Despite lacking official support from the mobile operating system Android, Cambodian developers here could exploit the code released by Google to make Khmer-language websites readable, a high demand from mobile net users.
In a country like Cambodia, Google’s Android-powered smart phones could provide an alternative solution to most people, compared to higher-end phones like Blackberry or iPhone.
Based on the free and open source Linux, Android smart phones are currently the world’s best-selling.
Here, for the Android mobile platform, which doesn’t properly render the interchangeable Khmer text yet, a third-party app is an ideal solution. Recently released, the Radio Free Asia Khmer Reader app makes it possible for platform users to read RFA’s Khmer-language site.

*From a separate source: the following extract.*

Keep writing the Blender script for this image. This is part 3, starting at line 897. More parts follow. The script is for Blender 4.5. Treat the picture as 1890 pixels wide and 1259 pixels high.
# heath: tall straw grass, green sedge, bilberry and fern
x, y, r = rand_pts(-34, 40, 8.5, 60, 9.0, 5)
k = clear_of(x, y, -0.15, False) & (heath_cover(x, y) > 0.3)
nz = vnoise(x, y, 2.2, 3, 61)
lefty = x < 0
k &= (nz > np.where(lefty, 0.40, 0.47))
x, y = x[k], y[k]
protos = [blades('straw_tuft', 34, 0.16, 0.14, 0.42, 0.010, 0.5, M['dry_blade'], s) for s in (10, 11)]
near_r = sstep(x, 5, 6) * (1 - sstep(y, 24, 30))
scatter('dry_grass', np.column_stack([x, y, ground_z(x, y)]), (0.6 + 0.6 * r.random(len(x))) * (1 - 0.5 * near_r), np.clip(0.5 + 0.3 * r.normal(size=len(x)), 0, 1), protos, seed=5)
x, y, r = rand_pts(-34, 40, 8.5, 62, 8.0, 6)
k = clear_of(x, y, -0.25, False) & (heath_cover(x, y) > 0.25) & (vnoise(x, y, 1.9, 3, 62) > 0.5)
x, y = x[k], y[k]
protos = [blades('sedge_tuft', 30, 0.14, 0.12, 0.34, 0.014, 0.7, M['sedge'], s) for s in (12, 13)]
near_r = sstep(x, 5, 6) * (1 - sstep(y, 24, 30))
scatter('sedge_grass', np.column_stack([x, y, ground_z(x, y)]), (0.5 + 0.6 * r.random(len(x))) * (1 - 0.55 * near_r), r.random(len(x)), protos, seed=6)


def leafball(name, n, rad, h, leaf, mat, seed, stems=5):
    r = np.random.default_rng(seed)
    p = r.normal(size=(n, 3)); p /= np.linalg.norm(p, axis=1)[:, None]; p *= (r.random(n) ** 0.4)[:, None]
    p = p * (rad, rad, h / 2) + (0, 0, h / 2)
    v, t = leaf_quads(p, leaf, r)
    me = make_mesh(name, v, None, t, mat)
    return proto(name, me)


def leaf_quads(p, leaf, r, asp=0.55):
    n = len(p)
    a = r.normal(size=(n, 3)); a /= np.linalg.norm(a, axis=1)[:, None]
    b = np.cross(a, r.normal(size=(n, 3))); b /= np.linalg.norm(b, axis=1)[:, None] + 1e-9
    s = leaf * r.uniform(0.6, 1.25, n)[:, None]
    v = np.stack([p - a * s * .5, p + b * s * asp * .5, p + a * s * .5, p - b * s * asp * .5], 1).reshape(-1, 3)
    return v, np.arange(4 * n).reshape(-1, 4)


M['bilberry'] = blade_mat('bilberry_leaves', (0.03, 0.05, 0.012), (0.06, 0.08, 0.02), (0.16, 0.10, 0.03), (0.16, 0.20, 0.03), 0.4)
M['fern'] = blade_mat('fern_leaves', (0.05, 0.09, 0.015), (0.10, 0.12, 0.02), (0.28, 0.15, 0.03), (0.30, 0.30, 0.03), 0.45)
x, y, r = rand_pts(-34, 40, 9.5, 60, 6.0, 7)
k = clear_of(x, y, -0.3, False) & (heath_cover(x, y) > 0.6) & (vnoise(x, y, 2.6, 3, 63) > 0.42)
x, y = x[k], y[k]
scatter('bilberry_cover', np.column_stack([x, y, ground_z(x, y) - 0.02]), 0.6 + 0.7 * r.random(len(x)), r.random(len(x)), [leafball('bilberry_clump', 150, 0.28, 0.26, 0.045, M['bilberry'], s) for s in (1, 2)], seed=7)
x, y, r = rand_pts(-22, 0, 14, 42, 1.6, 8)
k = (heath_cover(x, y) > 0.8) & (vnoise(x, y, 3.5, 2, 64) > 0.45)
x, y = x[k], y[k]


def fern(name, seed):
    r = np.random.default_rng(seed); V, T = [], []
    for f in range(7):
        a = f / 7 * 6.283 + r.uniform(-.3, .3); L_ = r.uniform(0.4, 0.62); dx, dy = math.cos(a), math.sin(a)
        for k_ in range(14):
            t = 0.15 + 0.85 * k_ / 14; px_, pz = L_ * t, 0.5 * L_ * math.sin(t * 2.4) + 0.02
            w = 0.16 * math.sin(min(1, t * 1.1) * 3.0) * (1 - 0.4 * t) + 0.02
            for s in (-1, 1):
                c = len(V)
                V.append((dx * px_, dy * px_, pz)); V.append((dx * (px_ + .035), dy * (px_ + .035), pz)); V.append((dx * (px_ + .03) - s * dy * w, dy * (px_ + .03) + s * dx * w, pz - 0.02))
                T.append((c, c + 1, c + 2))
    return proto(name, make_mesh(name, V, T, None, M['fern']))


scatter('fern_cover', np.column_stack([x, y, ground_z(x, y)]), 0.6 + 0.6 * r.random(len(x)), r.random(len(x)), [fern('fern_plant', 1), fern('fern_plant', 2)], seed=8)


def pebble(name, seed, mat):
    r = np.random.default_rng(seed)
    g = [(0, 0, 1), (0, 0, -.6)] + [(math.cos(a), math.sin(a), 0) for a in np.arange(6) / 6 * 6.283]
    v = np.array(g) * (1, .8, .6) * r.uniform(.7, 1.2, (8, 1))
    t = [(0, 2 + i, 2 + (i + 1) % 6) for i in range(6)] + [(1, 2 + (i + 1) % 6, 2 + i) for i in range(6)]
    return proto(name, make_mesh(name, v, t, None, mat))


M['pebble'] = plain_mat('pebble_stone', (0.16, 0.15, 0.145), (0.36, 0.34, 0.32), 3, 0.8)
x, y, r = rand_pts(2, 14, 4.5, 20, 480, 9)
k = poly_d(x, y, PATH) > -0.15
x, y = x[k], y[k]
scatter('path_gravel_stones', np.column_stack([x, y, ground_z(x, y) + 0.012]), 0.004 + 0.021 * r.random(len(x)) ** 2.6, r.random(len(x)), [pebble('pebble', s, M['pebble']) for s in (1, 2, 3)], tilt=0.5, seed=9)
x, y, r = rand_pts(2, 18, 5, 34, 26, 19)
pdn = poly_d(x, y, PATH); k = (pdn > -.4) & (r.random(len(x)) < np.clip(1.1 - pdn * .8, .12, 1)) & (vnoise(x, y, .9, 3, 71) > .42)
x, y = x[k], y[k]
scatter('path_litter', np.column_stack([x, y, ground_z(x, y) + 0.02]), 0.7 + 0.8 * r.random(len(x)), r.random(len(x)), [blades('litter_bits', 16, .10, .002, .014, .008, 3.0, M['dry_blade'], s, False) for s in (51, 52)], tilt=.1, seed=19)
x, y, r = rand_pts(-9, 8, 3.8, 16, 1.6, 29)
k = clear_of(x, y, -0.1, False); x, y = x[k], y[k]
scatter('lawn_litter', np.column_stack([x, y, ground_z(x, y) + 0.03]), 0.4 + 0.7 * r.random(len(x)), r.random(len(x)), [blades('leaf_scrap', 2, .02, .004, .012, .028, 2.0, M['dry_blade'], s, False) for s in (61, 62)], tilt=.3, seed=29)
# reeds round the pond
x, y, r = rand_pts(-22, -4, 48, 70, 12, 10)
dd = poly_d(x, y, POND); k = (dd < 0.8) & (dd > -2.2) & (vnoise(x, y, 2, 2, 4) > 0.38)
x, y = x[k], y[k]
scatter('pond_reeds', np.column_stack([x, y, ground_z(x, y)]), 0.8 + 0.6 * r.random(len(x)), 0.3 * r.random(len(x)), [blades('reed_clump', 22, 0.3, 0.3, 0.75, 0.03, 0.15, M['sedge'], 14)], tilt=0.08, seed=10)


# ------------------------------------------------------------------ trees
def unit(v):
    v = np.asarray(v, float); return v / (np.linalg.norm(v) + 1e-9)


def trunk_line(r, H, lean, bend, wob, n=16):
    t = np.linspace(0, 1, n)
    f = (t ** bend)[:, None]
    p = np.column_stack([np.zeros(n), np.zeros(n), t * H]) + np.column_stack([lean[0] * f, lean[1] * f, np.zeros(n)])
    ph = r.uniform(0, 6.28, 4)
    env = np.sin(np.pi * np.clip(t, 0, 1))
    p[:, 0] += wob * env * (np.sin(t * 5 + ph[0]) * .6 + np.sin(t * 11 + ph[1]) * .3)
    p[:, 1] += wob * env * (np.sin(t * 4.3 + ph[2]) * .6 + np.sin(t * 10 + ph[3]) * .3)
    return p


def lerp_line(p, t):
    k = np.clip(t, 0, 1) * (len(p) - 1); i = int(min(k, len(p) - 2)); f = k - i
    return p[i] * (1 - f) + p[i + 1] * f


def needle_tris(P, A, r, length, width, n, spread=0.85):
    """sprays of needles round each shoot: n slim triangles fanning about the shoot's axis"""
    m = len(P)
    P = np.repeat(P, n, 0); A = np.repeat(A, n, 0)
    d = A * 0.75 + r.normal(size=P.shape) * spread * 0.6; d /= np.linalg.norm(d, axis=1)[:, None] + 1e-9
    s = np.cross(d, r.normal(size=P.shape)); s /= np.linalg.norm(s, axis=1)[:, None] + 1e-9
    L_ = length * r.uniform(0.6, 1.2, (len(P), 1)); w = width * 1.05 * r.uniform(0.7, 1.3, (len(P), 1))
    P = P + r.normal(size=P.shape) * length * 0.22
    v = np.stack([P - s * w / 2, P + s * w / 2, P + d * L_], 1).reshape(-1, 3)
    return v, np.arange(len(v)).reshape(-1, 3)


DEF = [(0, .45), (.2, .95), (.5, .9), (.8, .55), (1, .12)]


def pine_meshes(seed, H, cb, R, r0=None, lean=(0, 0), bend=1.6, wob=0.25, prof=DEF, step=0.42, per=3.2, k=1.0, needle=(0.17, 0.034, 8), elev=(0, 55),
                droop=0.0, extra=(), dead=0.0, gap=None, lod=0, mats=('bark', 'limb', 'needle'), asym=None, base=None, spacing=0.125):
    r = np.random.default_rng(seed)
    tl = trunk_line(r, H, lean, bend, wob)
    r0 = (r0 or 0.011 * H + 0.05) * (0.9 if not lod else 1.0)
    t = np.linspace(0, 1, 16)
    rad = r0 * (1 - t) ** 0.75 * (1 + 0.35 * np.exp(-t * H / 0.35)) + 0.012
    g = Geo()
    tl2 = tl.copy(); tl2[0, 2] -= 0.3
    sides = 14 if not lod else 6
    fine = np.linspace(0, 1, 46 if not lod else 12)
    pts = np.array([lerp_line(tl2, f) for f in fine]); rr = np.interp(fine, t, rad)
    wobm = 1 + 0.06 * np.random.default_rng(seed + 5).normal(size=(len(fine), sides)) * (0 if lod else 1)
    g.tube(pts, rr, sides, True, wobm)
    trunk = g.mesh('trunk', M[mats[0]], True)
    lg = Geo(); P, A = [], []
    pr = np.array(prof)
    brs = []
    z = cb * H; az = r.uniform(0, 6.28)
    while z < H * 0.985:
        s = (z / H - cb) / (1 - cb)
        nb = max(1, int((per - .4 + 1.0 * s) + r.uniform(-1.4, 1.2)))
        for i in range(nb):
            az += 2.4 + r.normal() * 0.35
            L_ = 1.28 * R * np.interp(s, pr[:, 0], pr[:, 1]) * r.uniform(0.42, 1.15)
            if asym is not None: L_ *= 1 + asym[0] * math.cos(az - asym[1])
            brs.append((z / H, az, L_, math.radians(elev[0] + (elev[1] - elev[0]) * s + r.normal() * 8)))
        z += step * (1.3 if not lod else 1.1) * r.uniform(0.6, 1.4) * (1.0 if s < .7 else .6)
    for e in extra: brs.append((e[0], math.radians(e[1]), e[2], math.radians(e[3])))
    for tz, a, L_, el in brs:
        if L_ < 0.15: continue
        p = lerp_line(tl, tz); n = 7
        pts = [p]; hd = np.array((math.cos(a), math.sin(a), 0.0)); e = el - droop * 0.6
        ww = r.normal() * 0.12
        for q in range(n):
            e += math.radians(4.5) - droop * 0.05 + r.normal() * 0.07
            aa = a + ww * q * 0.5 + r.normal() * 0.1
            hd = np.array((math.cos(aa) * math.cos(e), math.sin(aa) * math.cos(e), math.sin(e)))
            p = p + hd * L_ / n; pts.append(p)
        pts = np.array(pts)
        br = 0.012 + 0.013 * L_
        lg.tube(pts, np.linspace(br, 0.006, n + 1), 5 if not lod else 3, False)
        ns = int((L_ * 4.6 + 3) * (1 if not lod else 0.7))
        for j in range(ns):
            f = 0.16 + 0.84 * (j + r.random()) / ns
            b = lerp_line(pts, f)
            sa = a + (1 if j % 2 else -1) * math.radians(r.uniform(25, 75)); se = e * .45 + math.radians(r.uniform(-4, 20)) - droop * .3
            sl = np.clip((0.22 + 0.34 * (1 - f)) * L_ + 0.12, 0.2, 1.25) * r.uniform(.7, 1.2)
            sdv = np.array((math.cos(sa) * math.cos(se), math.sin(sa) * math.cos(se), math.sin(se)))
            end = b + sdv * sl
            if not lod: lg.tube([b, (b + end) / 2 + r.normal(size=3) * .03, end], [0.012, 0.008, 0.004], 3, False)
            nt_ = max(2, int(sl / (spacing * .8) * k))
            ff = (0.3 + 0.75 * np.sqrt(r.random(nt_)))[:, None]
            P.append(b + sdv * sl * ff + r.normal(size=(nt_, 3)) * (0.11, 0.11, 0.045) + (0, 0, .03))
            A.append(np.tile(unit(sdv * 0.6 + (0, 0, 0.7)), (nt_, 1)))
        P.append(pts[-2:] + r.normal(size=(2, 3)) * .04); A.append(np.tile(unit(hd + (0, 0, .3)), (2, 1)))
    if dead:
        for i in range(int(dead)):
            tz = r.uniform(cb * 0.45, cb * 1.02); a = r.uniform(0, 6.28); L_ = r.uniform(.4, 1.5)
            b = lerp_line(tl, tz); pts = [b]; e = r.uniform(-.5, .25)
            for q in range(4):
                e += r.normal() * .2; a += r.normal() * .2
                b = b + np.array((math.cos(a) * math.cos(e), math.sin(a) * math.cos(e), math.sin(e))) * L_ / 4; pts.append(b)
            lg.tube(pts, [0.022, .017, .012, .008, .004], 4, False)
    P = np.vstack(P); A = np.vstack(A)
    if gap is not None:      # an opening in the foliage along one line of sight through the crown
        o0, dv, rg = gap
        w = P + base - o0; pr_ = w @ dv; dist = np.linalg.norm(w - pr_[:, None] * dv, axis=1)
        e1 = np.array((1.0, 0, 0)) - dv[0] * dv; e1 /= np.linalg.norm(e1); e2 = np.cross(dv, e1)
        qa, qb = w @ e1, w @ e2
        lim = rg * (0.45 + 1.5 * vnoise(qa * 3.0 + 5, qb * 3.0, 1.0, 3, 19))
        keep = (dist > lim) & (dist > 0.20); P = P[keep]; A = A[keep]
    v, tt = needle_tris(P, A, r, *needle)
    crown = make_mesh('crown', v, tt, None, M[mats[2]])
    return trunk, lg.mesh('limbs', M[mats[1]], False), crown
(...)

Thim Chanrithy, the developer, told me that in order to make Khmer text readable, he has to hack the system. The app, version 0.4, is available for download for free.

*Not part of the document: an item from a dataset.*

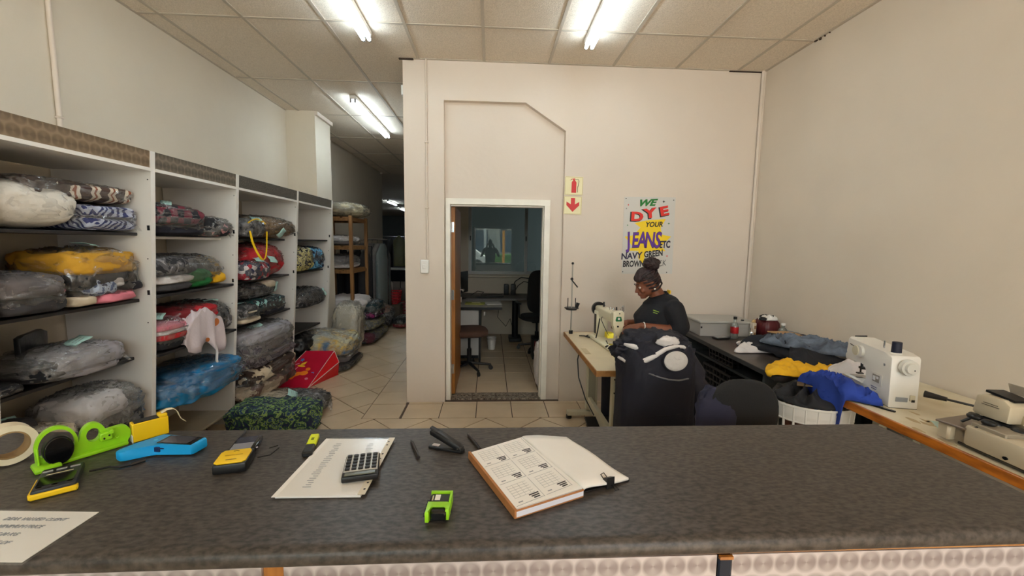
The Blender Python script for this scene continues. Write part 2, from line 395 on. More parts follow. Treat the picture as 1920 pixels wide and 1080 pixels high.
# shopfront wall behind the camera: piers, bulkhead, low sill with two openings
mb = MB(); mb.b2((XL, -3.2, ZB), (-2.45, -3.05, CT)); mb.b2((2.45, -3.2, ZB), (XR, -3.05, CT)); mb.b2((-2.45, -3.2, 3.0), (2.45, -3.05, CT)); mb.b2((-2.45, -3.2, ZB), (.9, -3.05, .25))
struct(mb.build('wall_front', WALL))
fr = MB()
for x in (-2.42, -.78, .9, 2.42): fr.b2((x - .025, -3.17, .25 if x < .8 else 0), (x + .025, -3.12, 3.0))
fr.b2((-2.42, -3.17, .25), (.9, -3.12, .3)); fr.b2((-2.42, -3.17, 2.95), (2.42, -3.12, 3.0))
fo = struct(fr.build('window_2', METD))
MB().b2((-2.4, -3.148, .3), (-.8, -3.142, 2.95)).b2((-.76, -3.148, .3), (.88, -3.142, 2.95)).build('window_pane', GLASS, fo)
# ---- floor: screed plus tiles as single pieces
fl = struct(MB().b2((XL, -3.2, -.1), (XR, 4.25, -.008)).b2((XL, 4.25, -.1), (XR, 10.5, -.008)).b2((-8, 10.5, -.1), (XR, 30, -.008)).build('floor', GROUT))
def clip(poly, inside, inter):
    out = []
    for i, p in enumerate(poly):
        q = poly[(i + 1) % len(poly)]; a, b = inside(p), inside(q)
        if a: out.append(p)
        if a != b: out.append(inter(p, q))
    return out
def clipx(poly, ax, val, keep_gt):
    ins = (lambda p: p[ax] >= val) if keep_gt else (lambda p: p[ax] <= val)
    def it(p, q):
        t = (val - p[ax]) / (q[ax] - p[ax]); return tuple(p[k] + t * (q[k] - p[k]) for k in (0, 1))
    return clip(poly, ins, it) if poly else []
def area2(p): return abs(sum(p[i][0] * p[(i + 1) % len(p)][1] - p[(i + 1) % len(p)][0] * p[i][1] for i in range(len(p)))) / 2
rnd = random.Random(4)
rest = MB()
def floor_tile(poly, piece=True):
    if len(poly) < 3 or area2(poly) < .002: return
    z = -.0015 + rnd.uniform(-.0006, .0006)
    if piece: MB().prism(poly, -.009, z).build('tile', TILE, fl, 0)
    else: rest.prism(poly, -.009, z)
def rect_tiles(x0, x1, y0, y1, ox, oy, t=.335, g=.0045, piece=True):
    i = math.floor((x0 - ox) / t)
    while ox + i * t < x1:
        j = math.floor((y0 - oy) / t)
        while oy + j * t < y1:
            a, b = max(x0, ox + i * t) + g, min(x1, ox + (i + 1) * t) - g; c, d = max(y0, oy + j * t) + g, min(y1, oy + (j + 1) * t) - g
            if b - a > .02 and d - c > .02: floor_tile([(a, c), (b, c), (b, d), (a, d)], piece)
            j += 1
        i += 1
rect_tiles(-.79, XR, 3.615, YB, -.79, 3.615)                      # border course along the back wall
rect_tiles(-1.14, XC, 3.95, 8.2, -1.147, 3.615)                   # border course along the corridor wall
rect_tiles(-1.14, -.79, 3.615, 3.95, -1.14, 3.615)
rect_tiles(-.69, XR, 4.25, 7.1, -.14, 4.262)                      # office
s = .352; h = s / math.sqrt(2) - .0065
for i in range(-14, 16):
    for j in range(-24, 24):
        cx = -.775 + (i + j) * s / math.sqrt(2); cy = 3.6 + (i - j) * s / math.sqrt(2)
        for rg in ((XL, XR, 2.3, 3.612), (XL, -1.143, 3.612, 8.2)):
            p = [(cx + h, cy), (cx, cy + h), (cx - h, cy), (cx, cy - h)]
            for ax, v, k in ((0, rg[0], True), (0, rg[1], False), (1, rg[2], True), (1, rg[3], False)): p = clipx(p, ax, v, k)
            vis = not (cx < -2.3) and not (cx > 1.9)
            floor_tile(p, vis)
rect_tiles(XL, XR, -3.0, 2.3, 0, 0, .335, .003, False); rect_tiles(-2.7, XC, 8.2, 10.5, 0, 8.2, .335, .003, False)
o = rest.build('tile_field', TILE, fl, 0); o['kind'] = 'stuff'
# threshold: two rows of patterned border tiles
TH = pattern('patterned_threshold_tile', 'noise', [(60, 48, 40), (150, 138, 122), (78, 62, 50), (176, 164, 148)], 34, .4, [0, .42, .5, .56], stretch=(1, 2.2, 1))
k = 0
for y0, y1 in ((4.075, 4.152), (4.165, 4.245)):
    for i in range(4):
        MB().b2((-.412 + i * .242, y0, -.009), (-.412 + i * .242 + .236, y1, .003)).build('threshold_tile', TH, fl, 0)
# ---- ceiling: grid of runners with mineral tiles lying in it
ce = struct(MB().b2((XL - .2, -3.2, CH + .03), (XR + .1, 10.5, CH + .1)).b2((-8, 10.5, CH), (XR, 27.05, CH + .1)).build('ceiling', CEILT))
gx0, gy0 = -2.47, 3.397
rn = MB(); tb = {}
xs = [XL] + [gx0 + .6 * i for i in range(9)] + [XR]
ys = [gy0 + 1.2 * j for j in range(-5, 6)] + [10.5]
for a, b in zip(xs, xs[1:]):
    for c_, d in zip(ys, ys[1:]):
        if c_ > 3.9 and a > -1: continue
        if c_ > 2.5 and a < XC < b and d > YB: pass
        key = (round(b - a, 3), round(d - c_, 3))
        sag = rnd.uniform(0, .002)
        if key not in tb:
            o = MB().box((0, 0, .010), (b - a - .012, d - c_ - .012, .014), bevel=.003).build('ceiling_tile', CEILT, ce, 0, ((a + b) / 2, (c_ + d) / 2, CH - sag)); tb[key] = o
        else:
            o = tb[key].copy(); C.objects.link(o); o.location = ((a + b) / 2, (c_ + d) / 2, CH - sag)
for x in xs[1:-1]: rn.b2((x - .012, -3, CH - .004), (x + .012, 10.5 if x < -.8 else YB, CH + .012))
for y in ys[:-1]: rn.b2((XL, y - .011, CH - .0035), (XR if y < 4 else XC, y + .011, CH + .012))
rn.b2((XL, -3, CH - .004), (XL + .02, 5.65, CH + .01)); rn.b2((XR - .02, -3, CH - .004), (XR, YB, CH + .01)); rn.b2((XC, YB - .02, CH - .004), (XR, YB, CH + .01))
rn.build('ceiling_runners', TBAR, ce)['kind'] = 'stuff'
g = MB(); g.b2((XC - .03, 3.985, CH - .012), (XC + .1, YB - .001, CH - .003)); g.b2((2.25, 3.995, CH - .012), (2.6, YB - .001, CH - .004))
for i in range(4): g.b2((XR - .012, 3.25 + i * .04, CH - .012 - .004 * (i % 3)), (XR - .001, 3.245 + i * .05, CH - .002))
g.build('crack', DIRT, ce)
# ---- door frame and leaf (door_1)
df = MB()
df.b2((-.430, 4.045, 0), (-.388, 4.18, 1.944)).b2((.524, 4.045, 0), (.578, 4.18, 1.944)).b2((-.430, 4.045, 1.9445), (.578, 4.18, 2.000))
df.b2((.512, 4.10, 0), (.526, 4.18, 1.944)).b2((-.387, 4.10, 1.93), (.512, 4.18, 1.944))
struct(df.build('door_1', mat('door_frame_enamel', (232, 226, 214), .35, var=.04, vs=9)))
d = bpy.data.objects['door_1']
leaf = MB().b2((-.392, 4.19, .012), (-.352, 4.98, 1.935), .003).build('door_leaf', WOOD, d)
for z in (.28, 1.05, 1.73):
    MB().b2((-.388, 4.184, z - .05), (-.362, 4.189, z + .05)).cyl((-.384, 4.182, z - .05), (-.384, 4.182, z + .05), .006).build('hinge', CHROME, leaf)
hd = MB().cyl((-.352, 4.92, 1.02), (-.310, 4.92, 1.02), .009).cyl((-.313, 4.92, 1.02), (-.313, 4.80, 1.02), .009).b2((-.352, 4.90, .95), (-.347, 4.94, 1.08)).build('door_handle', CHROME, leaf)
# ---- office shell
OY = 7.1
mb = MB(); mb.b2((XC + .12, OY, 0), (XR, OY + .12, 1.06)); mb.b2((XC + .12, OY, 2.35), (XR, OY + .12, CH)); mb.b2((XC + .12, OY, 1.06), (-.37, OY + .12, 2.35)); mb.b2((1.55, OY, 1.06), (XR, OY + .12, 2.35))
struct(mb.build('wall_office', WALLL))
struct(MB().b2((XC + .12, 4.25, 2.6), (XR, OY, 2.65)).build('ceiling_office', mat('office_ceiling', (170, 166, 156), .8)))
wf = MB()
wf.b2((-.37, OY - .02, 1.05), (1.55, OY + .07, 1.10)).b2((-.37, OY - .02, 2.30), (1.55, OY + .07, 2.35)).b2((-.37, OY - .02, 1.1), (-.318, OY + .07, 2.3)).b2((.585, OY - .02, 1.1), (.635, OY + .07, 2.3)).b2((1.5, OY - .02, 1.1), (1.55, OY + .07, 2.3))
ALU = mat('anodised_aluminium', (150, 150, 148), .45, .5)
wf.b2((-.26, OY, 1.1), (-.235, OY + .05, 2.3)) if 0 else None
wo = struct(wf.build('window_1', ALU))
MB().b2((-.318, OY + .02, 1.1), (.585, OY + .026, 2.3)).build('window_pane', GLASS, wo); MB().b2((.635, OY + .02, 1.1), (1.5, OY + .026, 2.3)).build('window_pane', GLASS, wo)
MB().b2((-.345, OY - .03, 1.62), (-.325, OY - .02, 1.70)).b2((.6, OY - .03, 1.62), (.62, OY - .02, 1.70)).build('window_latch', BLKP, wo)
MB().b2((-.42, OY - .09, 1.0), (1.6, OY, 1.04), .006).build('window_sill', WALLL, wo)
# room behind the office window, unlit
GRN = mat('dim_green_grey_wall', (72, 77, 74), .8)
mb = MB(); mb.b2((-1.2, 9.4, 0), (2.6, 9.5, CH)); mb.b2((XC + .12, OY + .12, 2.95), (XR, 9.4, 3.05)); struct(mb.build('wall_store', GRN))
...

Without this small software on Android-powered phones, readability is an issue facing Cambodian users. The text on the mobile devices appears unreadable.
These users, however, have already figured out a way to express the message content using Latin as a mean to represent Khmer characters and words. This is increasingly popular among young Cambodians to hit conversation when they’re on social networking sites like Facebook. A user wrote: “klean nas,but nov office leoy…:-( ” (“Hungry now, but still in the office.”)
Cambodia’s Android user group is an online discussion board where more than one hundred people are members actively discussing ways to develop tools as they “need Khmer language on Android,” which hasn’t officially supported by US company Google.
While Android platform users are lagging behind in terms of technical issues, there is good news for Apple users, for whom the newest operating system, Lion, has recently expanded native supports for Khmer Unicode.
This technical barrier goes back to as early as 2002 when a journalist for The Cambodia Daily humorously explained:
[block quote]
“A government minister asked the man who established the first e-mail system in Cambodia if he could send an e-mail in Khmer to his wife, who didn’t speak English. He was told he couldn’t. That’s still the answer, more or less, seven years after e-mail came to Cambodia and five years after the arrival of the Internet. The people who designed the early computers didn’t speak Khmer, so the computers don’t speak it either.”